> EXERCISE DIRECTIONS: Word for word, restate the lines from the start of the data below through the line containing "rng = random.Random(7)".

> SUPPLIED DATA:
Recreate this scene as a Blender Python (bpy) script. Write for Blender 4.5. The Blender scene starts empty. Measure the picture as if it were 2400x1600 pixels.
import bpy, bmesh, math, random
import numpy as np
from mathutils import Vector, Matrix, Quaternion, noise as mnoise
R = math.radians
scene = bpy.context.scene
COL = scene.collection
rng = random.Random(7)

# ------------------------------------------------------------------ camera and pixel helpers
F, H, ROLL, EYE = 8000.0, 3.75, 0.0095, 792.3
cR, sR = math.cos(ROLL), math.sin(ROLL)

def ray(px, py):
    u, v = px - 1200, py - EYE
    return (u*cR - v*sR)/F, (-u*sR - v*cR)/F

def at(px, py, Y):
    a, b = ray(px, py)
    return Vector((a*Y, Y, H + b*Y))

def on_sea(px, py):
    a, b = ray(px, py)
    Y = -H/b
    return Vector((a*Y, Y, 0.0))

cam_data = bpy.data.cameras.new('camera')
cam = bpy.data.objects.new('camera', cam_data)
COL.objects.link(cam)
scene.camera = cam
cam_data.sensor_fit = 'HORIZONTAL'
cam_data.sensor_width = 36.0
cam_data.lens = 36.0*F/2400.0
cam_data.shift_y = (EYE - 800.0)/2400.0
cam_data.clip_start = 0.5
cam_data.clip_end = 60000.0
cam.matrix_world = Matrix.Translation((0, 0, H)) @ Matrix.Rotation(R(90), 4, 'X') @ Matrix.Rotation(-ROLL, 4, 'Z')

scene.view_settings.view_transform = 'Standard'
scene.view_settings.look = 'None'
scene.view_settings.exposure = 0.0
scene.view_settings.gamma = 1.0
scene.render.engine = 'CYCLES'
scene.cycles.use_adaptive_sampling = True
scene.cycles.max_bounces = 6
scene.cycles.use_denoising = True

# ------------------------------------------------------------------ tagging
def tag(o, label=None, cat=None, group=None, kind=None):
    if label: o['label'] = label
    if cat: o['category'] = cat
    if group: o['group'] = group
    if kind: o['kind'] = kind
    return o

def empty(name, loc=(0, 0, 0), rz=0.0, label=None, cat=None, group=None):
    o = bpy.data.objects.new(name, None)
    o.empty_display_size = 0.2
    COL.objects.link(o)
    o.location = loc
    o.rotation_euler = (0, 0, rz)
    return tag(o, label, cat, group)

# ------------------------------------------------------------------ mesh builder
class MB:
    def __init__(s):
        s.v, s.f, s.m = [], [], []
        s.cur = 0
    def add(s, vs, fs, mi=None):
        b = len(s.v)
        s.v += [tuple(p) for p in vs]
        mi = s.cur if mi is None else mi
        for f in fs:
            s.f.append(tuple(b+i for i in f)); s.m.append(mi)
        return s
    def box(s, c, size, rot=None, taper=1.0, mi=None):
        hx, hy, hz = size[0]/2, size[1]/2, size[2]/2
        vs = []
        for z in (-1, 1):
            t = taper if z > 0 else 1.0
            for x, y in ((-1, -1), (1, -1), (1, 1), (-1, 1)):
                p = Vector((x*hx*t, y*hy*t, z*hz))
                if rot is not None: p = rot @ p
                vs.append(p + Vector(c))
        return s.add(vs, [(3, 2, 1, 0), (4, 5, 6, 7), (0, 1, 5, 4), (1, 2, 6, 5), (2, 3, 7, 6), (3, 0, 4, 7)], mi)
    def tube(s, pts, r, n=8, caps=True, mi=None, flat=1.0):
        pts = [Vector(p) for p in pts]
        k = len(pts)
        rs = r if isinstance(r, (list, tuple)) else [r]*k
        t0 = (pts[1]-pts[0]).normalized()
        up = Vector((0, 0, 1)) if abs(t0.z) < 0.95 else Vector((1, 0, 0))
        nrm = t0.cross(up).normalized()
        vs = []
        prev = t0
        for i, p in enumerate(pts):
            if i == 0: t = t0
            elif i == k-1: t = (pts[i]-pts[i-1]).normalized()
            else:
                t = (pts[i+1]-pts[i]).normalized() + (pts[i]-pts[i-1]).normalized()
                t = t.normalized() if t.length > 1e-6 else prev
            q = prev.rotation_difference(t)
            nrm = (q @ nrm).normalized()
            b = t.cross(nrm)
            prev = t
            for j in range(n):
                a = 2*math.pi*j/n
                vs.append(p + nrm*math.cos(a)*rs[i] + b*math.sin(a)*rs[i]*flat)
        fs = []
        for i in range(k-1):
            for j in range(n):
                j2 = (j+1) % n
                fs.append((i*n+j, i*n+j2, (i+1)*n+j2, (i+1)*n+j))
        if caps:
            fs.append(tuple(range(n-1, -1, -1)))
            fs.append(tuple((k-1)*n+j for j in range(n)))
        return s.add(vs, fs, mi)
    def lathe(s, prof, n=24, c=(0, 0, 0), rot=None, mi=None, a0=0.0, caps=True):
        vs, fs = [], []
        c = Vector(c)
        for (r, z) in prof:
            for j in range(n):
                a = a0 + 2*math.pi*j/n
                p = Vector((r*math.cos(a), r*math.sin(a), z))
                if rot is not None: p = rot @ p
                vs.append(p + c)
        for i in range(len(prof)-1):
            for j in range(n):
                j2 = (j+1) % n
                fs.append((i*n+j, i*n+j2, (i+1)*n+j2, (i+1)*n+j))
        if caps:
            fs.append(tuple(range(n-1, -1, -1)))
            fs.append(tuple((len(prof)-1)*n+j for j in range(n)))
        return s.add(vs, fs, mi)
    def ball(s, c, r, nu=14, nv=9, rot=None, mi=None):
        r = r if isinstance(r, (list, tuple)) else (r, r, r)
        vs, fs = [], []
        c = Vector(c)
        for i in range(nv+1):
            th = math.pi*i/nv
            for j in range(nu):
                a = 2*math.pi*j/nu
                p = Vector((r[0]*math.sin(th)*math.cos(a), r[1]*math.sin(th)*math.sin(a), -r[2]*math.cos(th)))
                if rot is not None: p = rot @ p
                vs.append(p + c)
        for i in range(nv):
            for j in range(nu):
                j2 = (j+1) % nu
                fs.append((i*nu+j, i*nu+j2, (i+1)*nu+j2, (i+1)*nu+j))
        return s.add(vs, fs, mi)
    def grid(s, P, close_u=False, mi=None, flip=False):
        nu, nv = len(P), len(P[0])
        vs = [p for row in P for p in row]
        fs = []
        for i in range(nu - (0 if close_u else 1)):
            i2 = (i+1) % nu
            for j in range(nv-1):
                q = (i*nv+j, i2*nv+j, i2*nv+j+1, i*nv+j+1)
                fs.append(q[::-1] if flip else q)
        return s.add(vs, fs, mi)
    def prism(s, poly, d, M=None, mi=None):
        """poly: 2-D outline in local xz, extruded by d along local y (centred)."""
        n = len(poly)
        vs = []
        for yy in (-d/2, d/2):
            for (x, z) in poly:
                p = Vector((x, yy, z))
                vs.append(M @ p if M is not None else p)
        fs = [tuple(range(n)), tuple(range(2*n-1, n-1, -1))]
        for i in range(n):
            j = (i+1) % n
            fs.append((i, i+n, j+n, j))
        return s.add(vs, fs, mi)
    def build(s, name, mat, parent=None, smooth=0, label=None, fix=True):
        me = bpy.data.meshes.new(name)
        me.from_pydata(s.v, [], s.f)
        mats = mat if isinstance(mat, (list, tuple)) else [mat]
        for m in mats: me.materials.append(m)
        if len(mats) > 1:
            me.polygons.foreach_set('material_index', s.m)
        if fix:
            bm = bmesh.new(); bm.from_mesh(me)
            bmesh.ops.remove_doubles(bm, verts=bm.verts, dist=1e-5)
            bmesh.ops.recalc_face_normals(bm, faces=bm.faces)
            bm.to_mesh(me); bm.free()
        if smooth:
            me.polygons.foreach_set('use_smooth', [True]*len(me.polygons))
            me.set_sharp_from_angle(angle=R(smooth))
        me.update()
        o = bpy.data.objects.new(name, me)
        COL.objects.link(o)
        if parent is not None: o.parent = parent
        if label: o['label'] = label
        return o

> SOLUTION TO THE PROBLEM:
Recreate this scene as a Blender Python (bpy) script. Write for Blender 4.5. The Blender scene starts empty. Measure the picture as if it were 2400x1600 pixels.
import bpy, bmesh, math, random
import numpy as np
from mathutils import Vector, Matrix, Quaternion, noise as mnoise
R = math.radians
scene = bpy.context.scene
COL = scene.collection
rng = random.Random(7)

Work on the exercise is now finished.